:: Exercise description ::
Copy out the data below verbatim.

:: Raw data ::
>>>

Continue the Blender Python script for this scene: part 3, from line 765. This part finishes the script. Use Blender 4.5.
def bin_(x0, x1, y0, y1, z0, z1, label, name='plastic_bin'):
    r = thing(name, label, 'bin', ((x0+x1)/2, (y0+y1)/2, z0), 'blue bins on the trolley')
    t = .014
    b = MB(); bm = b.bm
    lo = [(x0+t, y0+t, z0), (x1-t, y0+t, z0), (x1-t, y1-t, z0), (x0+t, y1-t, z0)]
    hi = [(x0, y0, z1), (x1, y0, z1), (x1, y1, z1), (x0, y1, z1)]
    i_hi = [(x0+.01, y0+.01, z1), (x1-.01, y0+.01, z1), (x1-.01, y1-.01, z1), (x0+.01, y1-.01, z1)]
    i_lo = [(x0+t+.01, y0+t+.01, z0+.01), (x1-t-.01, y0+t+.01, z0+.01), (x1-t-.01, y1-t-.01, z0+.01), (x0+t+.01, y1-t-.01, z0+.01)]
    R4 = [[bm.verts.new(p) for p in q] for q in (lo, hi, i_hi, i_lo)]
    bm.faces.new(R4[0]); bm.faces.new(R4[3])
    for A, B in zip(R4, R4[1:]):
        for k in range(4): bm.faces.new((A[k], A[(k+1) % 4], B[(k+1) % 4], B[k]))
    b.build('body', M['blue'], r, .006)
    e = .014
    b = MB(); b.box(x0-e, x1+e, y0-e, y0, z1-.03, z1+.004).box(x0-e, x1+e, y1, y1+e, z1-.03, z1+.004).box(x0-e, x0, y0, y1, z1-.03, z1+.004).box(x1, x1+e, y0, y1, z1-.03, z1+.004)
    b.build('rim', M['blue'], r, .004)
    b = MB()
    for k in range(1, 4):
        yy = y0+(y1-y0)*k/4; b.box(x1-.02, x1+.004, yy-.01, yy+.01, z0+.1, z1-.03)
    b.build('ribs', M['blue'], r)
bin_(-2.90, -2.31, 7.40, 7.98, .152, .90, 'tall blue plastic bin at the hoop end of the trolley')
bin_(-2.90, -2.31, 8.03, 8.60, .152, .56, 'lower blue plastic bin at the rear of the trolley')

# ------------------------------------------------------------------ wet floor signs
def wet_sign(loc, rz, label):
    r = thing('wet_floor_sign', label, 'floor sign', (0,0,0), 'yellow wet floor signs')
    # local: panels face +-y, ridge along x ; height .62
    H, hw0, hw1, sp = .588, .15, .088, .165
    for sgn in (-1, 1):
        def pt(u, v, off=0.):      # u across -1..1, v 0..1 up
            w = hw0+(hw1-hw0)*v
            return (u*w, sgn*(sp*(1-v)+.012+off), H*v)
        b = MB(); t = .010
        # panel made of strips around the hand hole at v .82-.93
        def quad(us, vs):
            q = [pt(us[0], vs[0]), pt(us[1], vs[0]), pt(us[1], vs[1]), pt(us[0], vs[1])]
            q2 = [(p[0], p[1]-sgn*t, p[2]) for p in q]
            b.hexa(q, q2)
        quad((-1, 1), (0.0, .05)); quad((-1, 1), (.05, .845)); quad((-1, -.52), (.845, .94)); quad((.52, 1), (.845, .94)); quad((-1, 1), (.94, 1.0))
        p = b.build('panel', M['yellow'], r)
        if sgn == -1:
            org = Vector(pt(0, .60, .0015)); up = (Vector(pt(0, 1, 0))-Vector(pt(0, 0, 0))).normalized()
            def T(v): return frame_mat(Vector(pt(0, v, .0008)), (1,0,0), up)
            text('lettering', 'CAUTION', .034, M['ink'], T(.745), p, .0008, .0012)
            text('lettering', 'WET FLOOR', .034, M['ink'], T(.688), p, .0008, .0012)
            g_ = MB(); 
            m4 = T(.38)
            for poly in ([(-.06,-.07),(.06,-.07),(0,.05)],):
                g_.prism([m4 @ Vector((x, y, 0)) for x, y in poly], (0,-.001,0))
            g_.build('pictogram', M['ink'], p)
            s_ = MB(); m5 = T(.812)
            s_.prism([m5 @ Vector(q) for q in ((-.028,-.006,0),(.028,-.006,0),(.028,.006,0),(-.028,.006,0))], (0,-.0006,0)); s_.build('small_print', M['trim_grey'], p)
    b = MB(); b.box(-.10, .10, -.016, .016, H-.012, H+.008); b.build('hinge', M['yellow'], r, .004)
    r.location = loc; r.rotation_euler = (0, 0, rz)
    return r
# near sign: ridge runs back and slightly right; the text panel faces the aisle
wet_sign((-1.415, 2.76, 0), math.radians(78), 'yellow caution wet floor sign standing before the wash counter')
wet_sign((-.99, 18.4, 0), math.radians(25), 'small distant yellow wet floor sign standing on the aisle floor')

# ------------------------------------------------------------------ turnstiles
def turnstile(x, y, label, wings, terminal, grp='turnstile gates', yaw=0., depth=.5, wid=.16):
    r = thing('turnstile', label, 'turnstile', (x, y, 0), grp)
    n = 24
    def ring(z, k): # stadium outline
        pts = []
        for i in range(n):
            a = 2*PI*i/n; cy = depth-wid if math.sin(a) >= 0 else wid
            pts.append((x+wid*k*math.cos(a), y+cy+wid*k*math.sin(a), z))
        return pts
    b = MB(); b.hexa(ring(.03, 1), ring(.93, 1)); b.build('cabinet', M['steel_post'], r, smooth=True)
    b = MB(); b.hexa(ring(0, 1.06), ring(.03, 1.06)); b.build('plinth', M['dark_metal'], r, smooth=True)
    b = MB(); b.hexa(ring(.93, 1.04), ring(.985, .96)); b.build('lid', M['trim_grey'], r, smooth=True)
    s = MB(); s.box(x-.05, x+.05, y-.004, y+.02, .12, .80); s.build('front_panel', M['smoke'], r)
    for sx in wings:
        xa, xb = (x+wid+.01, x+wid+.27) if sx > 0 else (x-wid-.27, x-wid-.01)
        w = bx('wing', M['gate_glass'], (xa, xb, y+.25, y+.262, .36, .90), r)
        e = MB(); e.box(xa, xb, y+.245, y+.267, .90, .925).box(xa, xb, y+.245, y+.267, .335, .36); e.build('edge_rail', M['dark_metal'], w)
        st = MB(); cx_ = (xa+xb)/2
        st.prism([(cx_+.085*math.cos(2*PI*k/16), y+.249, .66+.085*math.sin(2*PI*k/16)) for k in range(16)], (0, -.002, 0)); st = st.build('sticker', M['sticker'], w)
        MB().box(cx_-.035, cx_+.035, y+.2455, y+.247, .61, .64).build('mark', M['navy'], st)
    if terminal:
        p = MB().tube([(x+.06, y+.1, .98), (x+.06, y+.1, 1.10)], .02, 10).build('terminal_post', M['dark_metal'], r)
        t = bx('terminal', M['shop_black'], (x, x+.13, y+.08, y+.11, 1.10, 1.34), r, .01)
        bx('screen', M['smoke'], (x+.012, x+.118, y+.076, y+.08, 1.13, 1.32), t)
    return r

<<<

:: Solution for this task ::
Continue the Blender Python script for this scene: part 3, from line 765. This part finishes the script. Use Blender 4.5.
def bin_(x0, x1, y0, y1, z0, z1, label, name='plastic_bin'):
    r = thing(name, label, 'bin', ((x0+x1)/2, (y0+y1)/2, z0), 'blue bins on the trolley')
    t = .014
    b = MB(); bm = b.bm
    lo = [(x0+t, y0+t, z0), (x1-t, y0+t, z0), (x1-t, y1-t, z0), (x0+t, y1-t, z0)]
    hi = [(x0, y0, z1), (x1, y0, z1), (x1, y1, z1), (x0, y1, z1)]
    i_hi = [(x0+.01, y0+.01, z1), (x1-.01, y0+.01, z1), (x1-.01, y1-.01, z1), (x0+.01, y1-.01, z1)]
    i_lo = [(x0+t+.01, y0+t+.01, z0+.01), (x1-t-.01, y0+t+.01, z0+.01), (x1-t-.01, y1-t-.01, z0+.01), (x0+t+.01, y1-t-.01, z0+.01)]
    R4 = [[bm.verts.new(p) for p in q] for q in (lo, hi, i_hi, i_lo)]
    bm.faces.new(R4[0]); bm.faces.new(R4[3])
    for A, B in zip(R4, R4[1:]):
        for k in range(4): bm.faces.new((A[k], A[(k+1) % 4], B[(k+1) % 4], B[k]))
    b.build('body', M['blue'], r, .006)
    e = .014
    b = MB(); b.box(x0-e, x1+e, y0-e, y0, z1-.03, z1+.004).box(x0-e, x1+e, y1, y1+e, z1-.03, z1+.004).box(x0-e, x0, y0, y1, z1-.03, z1+.004).box(x1, x1+e, y0, y1, z1-.03, z1+.004)
    b.build('rim', M['blue'], r, .004)
    b = MB()
    for k in range(1, 4):
        yy = y0+(y1-y0)*k/4; b.box(x1-.02, x1+.004, yy-.01, yy+.01, z0+.1, z1-.03)
    b.build('ribs', M['blue'], r)
bin_(-2.90, -2.31, 7.40, 7.98, .152, .90, 'tall blue plastic bin at the hoop end of the trolley')
bin_(-2.90, -2.31, 8.03, 8.60, .152, .56, 'lower blue plastic bin at the rear of the trolley')

# ------------------------------------------------------------------ wet floor signs
def wet_sign(loc, rz, label):
    r = thing('wet_floor_sign', label, 'floor sign', (0,0,0), 'yellow wet floor signs')
    # local: panels face +-y, ridge along x ; height .62
    H, hw0, hw1, sp = .588, .15, .088, .165
    for sgn in (-1, 1):
        def pt(u, v, off=0.):      # u across -1..1, v 0..1 up
            w = hw0+(hw1-hw0)*v
            return (u*w, sgn*(sp*(1-v)+.012+off), H*v)
        b = MB(); t = .010
        # panel made of strips around the hand hole at v .82-.93
        def quad(us, vs):
            q = [pt(us[0], vs[0]), pt(us[1], vs[0]), pt(us[1], vs[1]), pt(us[0], vs[1])]
            q2 = [(p[0], p[1]-sgn*t, p[2]) for p in q]
            b.hexa(q, q2)
        quad((-1, 1), (0.0, .05)); quad((-1, 1), (.05, .845)); quad((-1, -.52), (.845, .94)); quad((.52, 1), (.845, .94)); quad((-1, 1), (.94, 1.0))
        p = b.build('panel', M['yellow'], r)
        if sgn == -1:
            org = Vector(pt(0, .60, .0015)); up = (Vector(pt(0, 1, 0))-Vector(pt(0, 0, 0))).normalized()
            def T(v): return frame_mat(Vector(pt(0, v, .0008)), (1,0,0), up)
            text('lettering', 'CAUTION', .034, M['ink'], T(.745), p, .0008, .0012)
            text('lettering', 'WET FLOOR', .034, M['ink'], T(.688), p, .0008, .0012)
            g_ = MB(); 
            m4 = T(.38)
            for poly in ([(-.06,-.07),(.06,-.07),(0,.05)],):
                g_.prism([m4 @ Vector((x, y, 0)) for x, y in poly], (0,-.001,0))
            g_.build('pictogram', M['ink'], p)
            s_ = MB(); m5 = T(.812)
            s_.prism([m5 @ Vector(q) for q in ((-.028,-.006,0),(.028,-.006,0),(.028,.006,0),(-.028,.006,0))], (0,-.0006,0)); s_.build('small_print', M['trim_grey'], p)
    b = MB(); b.box(-.10, .10, -.016, .016, H-.012, H+.008); b.build('hinge', M['yellow'], r, .004)
    r.location = loc; r.rotation_euler = (0, 0, rz)
    return r
# near sign: ridge runs back and slightly right; the text panel faces the aisle
wet_sign((-1.415, 2.76, 0), math.radians(78), 'yellow caution wet floor sign standing before the wash counter')
wet_sign((-.99, 18.4, 0), math.radians(25), 'small distant yellow wet floor sign standing on the aisle floor')

# ------------------------------------------------------------------ turnstiles
def turnstile(x, y, label, wings, terminal, grp='turnstile gates', yaw=0., depth=.5, wid=.16):
    r = thing('turnstile', label, 'turnstile', (x, y, 0), grp)
    n = 24
    def ring(z, k): # stadium outline
        pts = []
        for i in range(n):
            a = 2*PI*i/n; cy = depth-wid if math.sin(a) >= 0 else wid
            pts.append((x+wid*k*math.cos(a), y+cy+wid*k*math.sin(a), z))
        return pts
    b = MB(); b.hexa(ring(.03, 1), ring(.93, 1)); b.build('cabinet', M['steel_post'], r, smooth=True)
    b = MB(); b.hexa(ring(0, 1.06), ring(.03, 1.06)); b.build('plinth', M['dark_metal'], r, smooth=True)
    b = MB(); b.hexa(ring(.93, 1.04), ring(.985, .96)); b.build('lid', M['trim_grey'], r, smooth=True)
    s = MB(); s.box(x-.05, x+.05, y-.004, y+.02, .12, .80); s.build('front_panel', M['smoke'], r)
    for sx in wings:
        xa, xb = (x+wid+.01, x+wid+.27) if sx > 0 else (x-wid-.27, x-wid-.01)
        w = bx('wing', M['gate_glass'], (xa, xb, y+.25, y+.262, .36, .90), r)
        e = MB(); e.box(xa, xb, y+.245, y+.267, .90, .925).box(xa, xb, y+.245, y+.267, .335, .36); e.build('edge_rail', M['dark_metal'], w)
        st = MB(); cx_ = (xa+xb)/2
        st.prism([(cx_+.085*math.cos(2*PI*k/16), y+.249, .66+.085*math.sin(2*PI*k/16)) for k in range(16)], (0, -.002, 0)); st = st.build('sticker', M['sticker'], w)
        MB().box(cx_-.035, cx_+.035, y+.2455, y+.247, .61, .64).build('mark', M['navy'], st)
    if terminal:
        p = MB().tube([(x+.06, y+.1, .98), (x+.06, y+.1, 1.10)], .02, 10).build('terminal_post', M['dark_metal'], r)
        t = bx('terminal', M['shop_black'], (x, x+.13, y+.08, y+.11, 1.10, 1.34), r, .01)
        bx('screen', M['smoke'], (x+.012, x+.118, y+.076, y+.08, 1.13, 1.32), t)
    return r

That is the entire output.